Instruction.
Print only the lines from the top of the data through the line with "SUN_EL, SUN_AZ = 38, 192", both included, skipping every picture.

····················

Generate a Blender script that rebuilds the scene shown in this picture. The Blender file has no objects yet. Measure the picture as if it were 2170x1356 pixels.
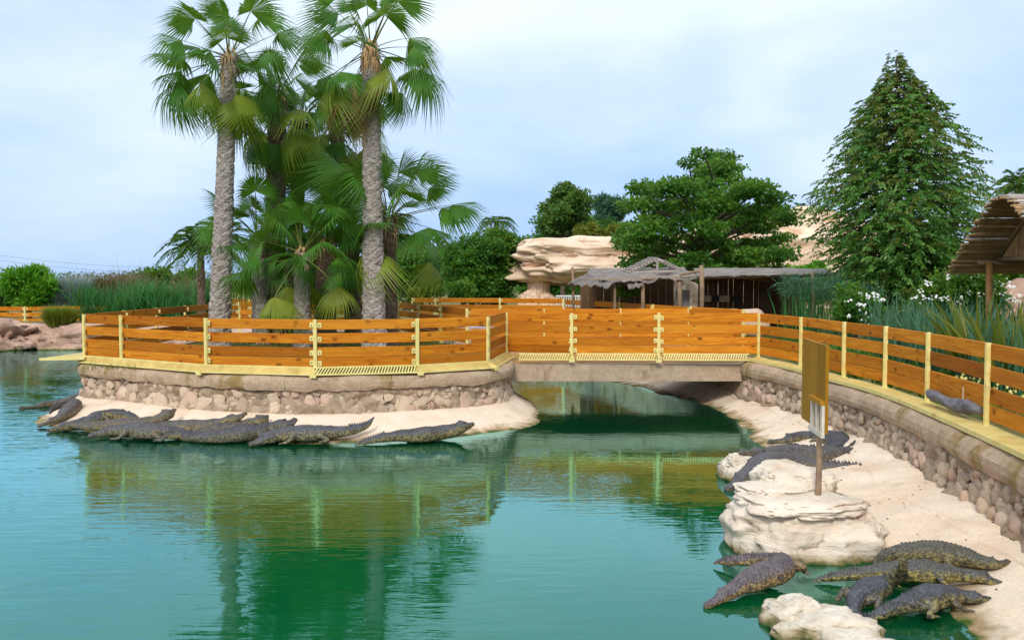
import bpy, bmesh, math, random
import numpy as np
from mathutils import Vector, Matrix, noise
R = math.radians
SC = bpy.context.scene
COL = SC.collection
random.seed(7)
rng = np.random.default_rng(7)

# ------------------------------------------------------------------ camera, sky, sun, exposure
CAMZ, FPX, PIT = 2.78, 1900.0, math.atan(86 / 1900.0)
cam = bpy.data.cameras.new('camera'); camo = bpy.data.objects.new('camera', cam); COL.objects.link(camo)
camo.location = (0, 0, CAMZ); camo.rotation_euler = (math.pi / 2 - PIT, 0, 0)
cam.sensor_width = 36; cam.lens = 36 * FPX / 2170; cam.clip_start = 0.1; cam.clip_end = 3000
SC.camera = camo
SUN_EL, SUN_AZ = 38, 192        # azimuth: the compass bearing the light comes from (180 = behind the camera)

w = bpy.data.worlds.new('World'); SC.world = w; w.use_nodes = True
nt = w.node_tree; N = nt.nodes; L = nt.links
for n in list(N): N.remove(n)
out = N.new('ShaderNodeOutputWorld'); bg = N.new('ShaderNodeBackground'); bg.inputs['Strength'].default_value = 0.1
sky = N.new('ShaderNodeTexSky'); sky.sky_type = 'NISHITA'; sky.sun_disc = False
sky.sun_elevation = R(SUN_EL); sky.sun_rotation = R(SUN_AZ); sky.air_density = 1.0; sky.dust_density = 2.0
tc = N.new('ShaderNodeTexCoord'); mp = N.new('ShaderNodeMapping'); mp.inputs['Scale'].default_value = (1, 1, 2.6)
L.new(tc.outputs['Generated'], mp.inputs['Vector'])
n1 = N.new('ShaderNodeTexNoise'); n1.inputs['Scale'].default_value = 2.3; n1.inputs['Detail'].default_value = 7; n1.inputs['Roughness'].default_value = .5
n1.inputs['Distortion'].default_value = .3
L.new(mp.outputs[0], n1.inputs['Vector'])
sep = N.new('ShaderNodeSeparateXYZ'); L.new(tc.outputs['Generated'], sep.inputs[0])
mr = N.new('ShaderNodeMapRange'); mr.inputs[1].default_value = -0.02; mr.inputs[2].default_value = .42; mr.inputs[3].default_value = -.16; mr.inputs[4].default_value = .21
L.new(sep.outputs['Z'], mr.inputs[0])
ad = N.new('ShaderNodeMath'); ad.operation = 'ADD'; L.new(n1.outputs['Fac'], ad.inputs[0]); L.new(mr.outputs[0], ad.inputs[1])
cr = N.new('ShaderNodeValToRGB')
e = cr.color_ramp.elements
e[0].position = .30; e[0].color = (.355, .545, .90, 1)
e[1].position = .76; e[1].color = (.84, .915, 1.0, 1)
k = e.new(.52); k.color = (.58, .72, .93, 1)
L.new(ad.outputs[0], cr.inputs['Fac'])
cs = N.new('ShaderNodeVectorMath'); cs.operation = 'SCALE'; cs.inputs['Scale'].default_value = 8.6
L.new(cr.outputs['Color'], cs.inputs[0])
mx = N.new('ShaderNodeMix'); mx.data_type = 'RGBA'; mx.inputs['Factor'].default_value = .88
L.new(sky.outputs[0], mx.inputs[6]); L.new(cs.outputs[0], mx.inputs[7])
L.new(mx.outputs[2], bg.inputs['Color']); L.new(bg.outputs[0], out.inputs['Surface'])

sl = bpy.data.lights.new('sun', 'SUN'); sl.energy = 1.5; sl.angle = R(14); sl.color = (1, .94, .84)
slo = bpy.data.objects.new('sun', sl); COL.objects.link(slo); slo.location = (-5, -20, 30)
a = R(SUN_AZ)
sd = Vector((math.sin(a) * math.cos(R(SUN_EL)), math.cos(a) * math.cos(R(SUN_EL)), math.sin(R(SUN_EL))))
slo.rotation_euler = (-sd).to_track_quat('-Z', 'Y').to_euler()
SC.view_settings.view_transform = 'Standard'; SC.view_settings.look = 'None'
SC.view_settings.exposure = 0.55; SC.view_settings.gamma = 1; SC.view_settings.use_curve_mapping = False
SC.cycles.max_bounces = 8; SC.cycles.transparent_max_bounces = 12; SC.cycles.diffuse_bounces = 3
SC.cycles.use_denoising = True
SC.cycles.caustics_reflective = False; SC.cycles.caustics_refractive = False

# ------------------------------------------------------------------ helpers
ZF = 1.05          # level of the fence feet; the water is z = 0
def ray(px, py):
    x = (px - 1085) / FPX; y = (678 - py) / FPX
    return Vector((x, math.cos(PIT) + y * math.sin(PIT), -math.sin(PIT) + y * math.cos(PIT)))
def P(px, py, z=0.0):                 # where that sight line meets height z
    d = ray(px, py); t = (z - CAMZ) / d.z
    return Vector((d.x * t, d.y * t, z))
def Q(px, py, Y):                     # where that sight line meets distance Y
    d = ray(px, py); t = Y / d.y
    return Vector((d.x * t, Y, CAMZ + d.z * t))

def catmull(pts, n, closed=False):
    pts = [Vector(p) for p in pts]; m = len(pts); out = []
    segs = m if closed else m - 1
    dense = []
    for i in range(segs):
        if closed: p0, p1, p2, p3 = (pts[(i - 1) % m], pts[i], pts[(i + 1) % m], pts[(i + 2) % m])
        else: p0, p1, p2, p3 = (pts[max(i - 1, 0)], pts[i], pts[i + 1], pts[min(i + 2, m - 1)])
        # centripetal-ish tangents
        for k in range(24):
            t = k / 24; t2 = t * t; t3 = t2 * t
            dense.append(.5 * ((2 * p1) + (p2 - p0) * t + (2 * p0 - 5 * p1 + 4 * p2 - p3) * t2 + (-p0 + 3 * p1 - 3 * p2 + p3) * t3))
    dense.append(pts[0].copy() if closed else pts[-1].copy())
    return resample(dense, n)
def resample(dense, n):
    d = [0.0]
    for i in range(1, len(dense)): d.append(d[-1] + (dense[i] - dense[i - 1]).length)
    res = []; j = 0
    for i in range(n):
        s = d[-1] * i / (n - 1)
        while j < len(d) - 2 and d[j + 1] < s: j += 1
        t = (s - d[j]) / max(d[j + 1] - d[j], 1e-9)
        res.append(dense[j].lerp(dense[j + 1], min(max(t, 0), 1)))
    return res
def fbm(v, o=4): return noise.fractal(v, 1.0, 2.0, o)

class MB:
    def __init__(s): s.v = []; s.f = []; s.m = []
    def add(s, vs, fs, mi=0):
        b = len(s.v); s.v += [Vector(x) for x in vs]
        s.f += [tuple(b + i for i in f) for f in fs]; s.m += [mi] * len(fs); return s
    def box(s, c, size, rot=None, mi=0):
        hx, hy, hz = size[0] / 2, size[1] / 2, size[2] / 2
        vs = [Vector((x, y, z)) for x in (-hx, hx) for y in (-hy, hy) for z in (-hz, hz)]
        if rot is not None: vs = [rot @ v for v in vs]
        c = Vector(c)
        return s.add([v + c for v in vs], [(0, 1, 3, 2), (4, 6, 7, 5), (0, 4, 5, 1), (2, 3, 7, 6), (0, 2, 6, 4), (1, 5, 7, 3)], mi)
    def loft(s, rings, closed=True, caps=True, mi=0):
        n = len(rings[0]); b = len(s.v)
        for r in rings: s.v += [Vector(x) for x in r]
        for i in range(len(rings) - 1):
            for j in range(n if closed else n - 1):
                k = (j + 1) % n
                s.f.append((b + i * n + j, b + i * n + k, b + (i + 1) * n + k, b + (i + 1) * n + j)); s.m.append(mi)
        if caps and closed:
            s.f.append(tuple(b + j for j in reversed(range(n)))); s.m.append(mi)
            s.f.append(tuple(b + (len(rings) - 1) * n + j for j in range(n))); s.m.append(mi)
        return s
    def tube(s, pts, rad, n=8, mi=0, caps=True):
        pts = [Vector(p) for p in pts]
        if not hasattr(rad, '__len__'): rad = [rad] * len(pts)
        rings = []; ref = None
        for i, p in enumerate(pts):
            T = (pts[min(i + 1, len(pts) - 1)] - pts[max(i - 1, 0)]).normalized()
            if ref is None: ref = T.orthogonal().normalized()
            ref = (ref - T * ref.dot(T)).normalized(); B = T.cross(ref)
            rings.append([p + (ref * math.cos(2 * math.pi * j / n) + B * math.sin(2 * math.pi * j / n)) * rad[i] for j in range(n)])
        return s.loft(rings, True, caps, mi)
    def ico(s, c, size, sub=2, seed=0, amp=.25, freq=1.2, mi=0, rot=None, power=1.0):
        vs, fs = ICO(sub); sd_ = Vector((seed * 3.17, seed * 1.31, seed * 7.7)); o = []
        for v in vs:
            k = 1 + amp * fbm(v * freq + sd_, 3)
            q = Vector([math.copysign(abs(a) ** power, a) for a in v]) * k if power != 1 else v * k
            q = Vector((q.x * size[0], q.y * size[1], q.z * size[2]))
            if rot is not None: q = rot @ q
            o.append(q + Vector(c))
        return s.add(o, fs, mi)
_ico = {}
def ICO(sub):
    if sub not in _ico:
        bm = bmesh.new(); bmesh.ops.create_icosphere(bm, subdivisions=sub, radius=1)
        _ico[sub] = ([v.co.copy() for v in bm.verts], [tuple(v.index for v in f.verts) for f in bm.faces]); bm.free()
    return _ico[sub]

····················

Finished task.
Generate a Blender script that rebuilds the scene shown in this picture. The Blender file has no objects yet. Measure the picture as if it were 2170x1356 pixels.
import bpy, bmesh, math, random
import numpy as np
from mathutils import Vector, Matrix, noise
R = math.radians
SC = bpy.context.scene
COL = SC.collection
random.seed(7)
rng = np.random.default_rng(7)

# ------------------------------------------------------------------ camera, sky, sun, exposure
CAMZ, FPX, PIT = 2.78, 1900.0, math.atan(86 / 1900.0)
cam = bpy.data.cameras.new('camera'); camo = bpy.data.objects.new('camera', cam); COL.objects.link(camo)
camo.location = (0, 0, CAMZ); camo.rotation_euler = (math.pi / 2 - PIT, 0, 0)
cam.sensor_width = 36; cam.lens = 36 * FPX / 2170; cam.clip_start = 0.1; cam.clip_end = 3000
SC.camera = camo
SUN_EL, SUN_AZ = 38, 192        # azimuth: the compass bearing the light comes from (180 = behind the camera)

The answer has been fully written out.